By Abhishek Takle
MANAMA (Reuters) – Seven-times world champion Lewis Hamilton put a positive spin on his Mercedes team’s underwhelming display in Saturday’s qualifying for the season-opening Bahrain Formula One Grand Prix.
The Briton will start Sunday’s race from the third row of the grid in fifth after lapping 0.6 seconds slower than Ferrari pole-sitter Charles Leclerc.
Reigning champion Max Verstappen will start on the front row alongside Leclerc in second, with Ferrari and Red Bull looking like the early favourites.
“I generally feel positive about today,” Hamilton, who has won in Bahrain for the last three years in succession, told reporters after qualifying.
“We definitely didn’t expect to be fifth so I’m happy to be in there. The guys ahead, they are a lot quicker.

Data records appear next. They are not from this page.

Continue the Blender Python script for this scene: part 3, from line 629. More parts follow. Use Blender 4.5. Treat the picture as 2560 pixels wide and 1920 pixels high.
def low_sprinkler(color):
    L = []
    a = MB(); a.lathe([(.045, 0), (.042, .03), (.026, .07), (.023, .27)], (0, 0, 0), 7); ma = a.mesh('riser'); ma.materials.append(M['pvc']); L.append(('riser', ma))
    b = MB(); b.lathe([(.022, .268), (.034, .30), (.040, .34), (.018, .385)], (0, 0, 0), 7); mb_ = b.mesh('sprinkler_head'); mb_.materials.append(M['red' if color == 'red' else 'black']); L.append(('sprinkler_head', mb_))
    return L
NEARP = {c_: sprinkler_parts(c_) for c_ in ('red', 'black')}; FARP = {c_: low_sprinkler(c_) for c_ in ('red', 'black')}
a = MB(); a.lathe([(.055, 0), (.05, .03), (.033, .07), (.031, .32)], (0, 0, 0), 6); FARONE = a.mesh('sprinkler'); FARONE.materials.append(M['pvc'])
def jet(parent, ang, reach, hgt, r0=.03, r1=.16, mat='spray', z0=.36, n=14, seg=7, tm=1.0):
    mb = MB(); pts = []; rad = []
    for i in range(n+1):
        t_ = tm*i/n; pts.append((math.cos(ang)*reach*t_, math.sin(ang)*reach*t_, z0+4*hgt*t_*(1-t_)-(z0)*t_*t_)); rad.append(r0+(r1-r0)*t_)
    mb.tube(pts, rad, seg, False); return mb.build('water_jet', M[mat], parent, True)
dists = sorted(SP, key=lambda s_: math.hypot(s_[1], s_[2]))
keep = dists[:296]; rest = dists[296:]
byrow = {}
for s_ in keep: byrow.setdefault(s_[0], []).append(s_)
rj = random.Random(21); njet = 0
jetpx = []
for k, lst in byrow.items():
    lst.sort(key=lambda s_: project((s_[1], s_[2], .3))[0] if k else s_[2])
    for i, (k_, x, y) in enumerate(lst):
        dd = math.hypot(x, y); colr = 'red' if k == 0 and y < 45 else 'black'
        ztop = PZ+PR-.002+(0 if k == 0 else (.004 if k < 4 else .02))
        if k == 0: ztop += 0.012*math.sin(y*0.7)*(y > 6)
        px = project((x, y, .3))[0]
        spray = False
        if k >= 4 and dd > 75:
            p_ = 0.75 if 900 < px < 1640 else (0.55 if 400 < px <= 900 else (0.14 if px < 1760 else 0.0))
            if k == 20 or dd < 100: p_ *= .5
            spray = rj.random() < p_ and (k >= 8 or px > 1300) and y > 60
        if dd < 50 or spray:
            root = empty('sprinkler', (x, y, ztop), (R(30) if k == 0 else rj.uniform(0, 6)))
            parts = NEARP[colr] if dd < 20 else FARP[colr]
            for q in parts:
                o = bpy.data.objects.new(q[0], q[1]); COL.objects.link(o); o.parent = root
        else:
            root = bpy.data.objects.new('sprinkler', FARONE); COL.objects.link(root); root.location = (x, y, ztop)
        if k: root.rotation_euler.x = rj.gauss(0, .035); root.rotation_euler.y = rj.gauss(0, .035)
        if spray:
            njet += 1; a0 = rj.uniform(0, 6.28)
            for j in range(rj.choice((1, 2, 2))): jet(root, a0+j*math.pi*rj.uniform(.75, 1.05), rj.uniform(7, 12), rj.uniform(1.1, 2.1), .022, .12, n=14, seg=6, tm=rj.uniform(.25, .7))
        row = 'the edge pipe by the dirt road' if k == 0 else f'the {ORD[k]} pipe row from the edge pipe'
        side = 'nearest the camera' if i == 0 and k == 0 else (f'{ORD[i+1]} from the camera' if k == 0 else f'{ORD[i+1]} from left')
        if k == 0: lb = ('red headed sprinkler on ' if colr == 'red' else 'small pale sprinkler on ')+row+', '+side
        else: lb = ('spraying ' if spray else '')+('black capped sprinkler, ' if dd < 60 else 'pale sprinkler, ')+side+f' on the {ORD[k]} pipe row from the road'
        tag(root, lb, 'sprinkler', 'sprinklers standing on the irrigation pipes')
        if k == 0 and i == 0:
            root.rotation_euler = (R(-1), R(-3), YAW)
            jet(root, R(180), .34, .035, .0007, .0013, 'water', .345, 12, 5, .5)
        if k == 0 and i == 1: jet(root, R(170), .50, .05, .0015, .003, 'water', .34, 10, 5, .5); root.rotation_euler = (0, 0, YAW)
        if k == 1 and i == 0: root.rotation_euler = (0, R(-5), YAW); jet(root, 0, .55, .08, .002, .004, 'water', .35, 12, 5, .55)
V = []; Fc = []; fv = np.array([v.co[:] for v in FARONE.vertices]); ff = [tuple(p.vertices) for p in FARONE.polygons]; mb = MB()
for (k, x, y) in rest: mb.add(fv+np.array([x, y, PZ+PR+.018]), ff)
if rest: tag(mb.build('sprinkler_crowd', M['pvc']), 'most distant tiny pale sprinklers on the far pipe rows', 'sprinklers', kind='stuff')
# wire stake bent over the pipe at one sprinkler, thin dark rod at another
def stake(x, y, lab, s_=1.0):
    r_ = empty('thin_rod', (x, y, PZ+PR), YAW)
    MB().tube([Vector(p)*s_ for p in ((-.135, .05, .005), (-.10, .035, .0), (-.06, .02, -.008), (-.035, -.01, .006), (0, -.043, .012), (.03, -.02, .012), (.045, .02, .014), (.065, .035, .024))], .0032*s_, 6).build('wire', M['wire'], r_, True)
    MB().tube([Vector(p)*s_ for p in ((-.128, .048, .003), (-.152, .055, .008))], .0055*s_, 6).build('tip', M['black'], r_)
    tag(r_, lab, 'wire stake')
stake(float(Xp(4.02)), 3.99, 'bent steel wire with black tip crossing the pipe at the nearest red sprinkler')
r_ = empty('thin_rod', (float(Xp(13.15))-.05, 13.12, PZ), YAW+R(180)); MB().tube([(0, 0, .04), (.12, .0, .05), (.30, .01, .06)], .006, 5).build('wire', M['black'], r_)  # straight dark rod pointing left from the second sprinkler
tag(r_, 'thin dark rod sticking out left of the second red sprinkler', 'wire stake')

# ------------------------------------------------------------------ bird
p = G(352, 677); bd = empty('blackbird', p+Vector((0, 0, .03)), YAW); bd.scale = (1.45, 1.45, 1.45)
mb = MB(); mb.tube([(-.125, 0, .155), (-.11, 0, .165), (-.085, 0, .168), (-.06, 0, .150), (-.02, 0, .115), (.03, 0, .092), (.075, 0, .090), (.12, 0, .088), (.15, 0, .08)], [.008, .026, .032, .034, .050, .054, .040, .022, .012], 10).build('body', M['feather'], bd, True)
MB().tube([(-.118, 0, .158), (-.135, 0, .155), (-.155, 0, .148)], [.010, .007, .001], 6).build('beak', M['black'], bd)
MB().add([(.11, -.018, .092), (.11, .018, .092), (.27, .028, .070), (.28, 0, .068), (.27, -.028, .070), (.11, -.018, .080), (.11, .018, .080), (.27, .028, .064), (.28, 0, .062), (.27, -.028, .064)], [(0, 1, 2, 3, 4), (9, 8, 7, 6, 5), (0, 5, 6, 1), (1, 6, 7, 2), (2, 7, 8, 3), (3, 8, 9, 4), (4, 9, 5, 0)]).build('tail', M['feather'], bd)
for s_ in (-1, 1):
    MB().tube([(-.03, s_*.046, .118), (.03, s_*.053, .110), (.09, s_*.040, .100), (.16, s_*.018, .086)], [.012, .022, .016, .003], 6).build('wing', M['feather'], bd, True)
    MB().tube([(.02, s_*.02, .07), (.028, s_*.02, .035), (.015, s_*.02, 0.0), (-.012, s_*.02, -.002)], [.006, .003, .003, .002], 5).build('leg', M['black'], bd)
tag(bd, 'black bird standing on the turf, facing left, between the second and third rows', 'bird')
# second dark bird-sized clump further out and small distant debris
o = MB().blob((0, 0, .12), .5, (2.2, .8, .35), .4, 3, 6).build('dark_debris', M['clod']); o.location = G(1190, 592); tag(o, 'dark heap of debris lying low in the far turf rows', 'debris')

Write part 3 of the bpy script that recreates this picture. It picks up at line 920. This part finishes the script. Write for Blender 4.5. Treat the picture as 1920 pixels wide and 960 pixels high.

“But I do know there’s potential and we’ve just got to work very, very fast and be precise over these next weeks to try and close that gap as soon as we can,” added the 37-year-old.
Team mate George Russell will line up ninth for his first race as a full-time Mercedes driver. The Briton was instructed to push his tyres hard on his warm-up lap, which left him struggling for grip on his qualifying flier.
“I wanted to try something different,” said Russell.
“Unfortunately with that one and only lap in (the final phase of qualifying), I just got to turn one and had absolutely no grip.
“But we’re here to try stuff at the moment because we’re not where we want to be.”
Formula One has undergone its most radical rules overhaul in decades this season with cars drastically redesigned in a bid to improve the racing spectacle.
But Mercedes, gunning for a ninth straight constructors’ title, have struggled to unlock the speed from their revised car.
They have suffered more than most teams from “porpoising”, where cars bounce up and down as aerodynamic downforce is gained then lost, in a movement that has been likened to that of a porpoise through water.
Team boss Toto Wolff said Mercedes were already in the process of dialling out the problems.
“It’s all physics. It’s not mystics,” said the Austrian.
“We know where we lose, and now the catch-up game has started.”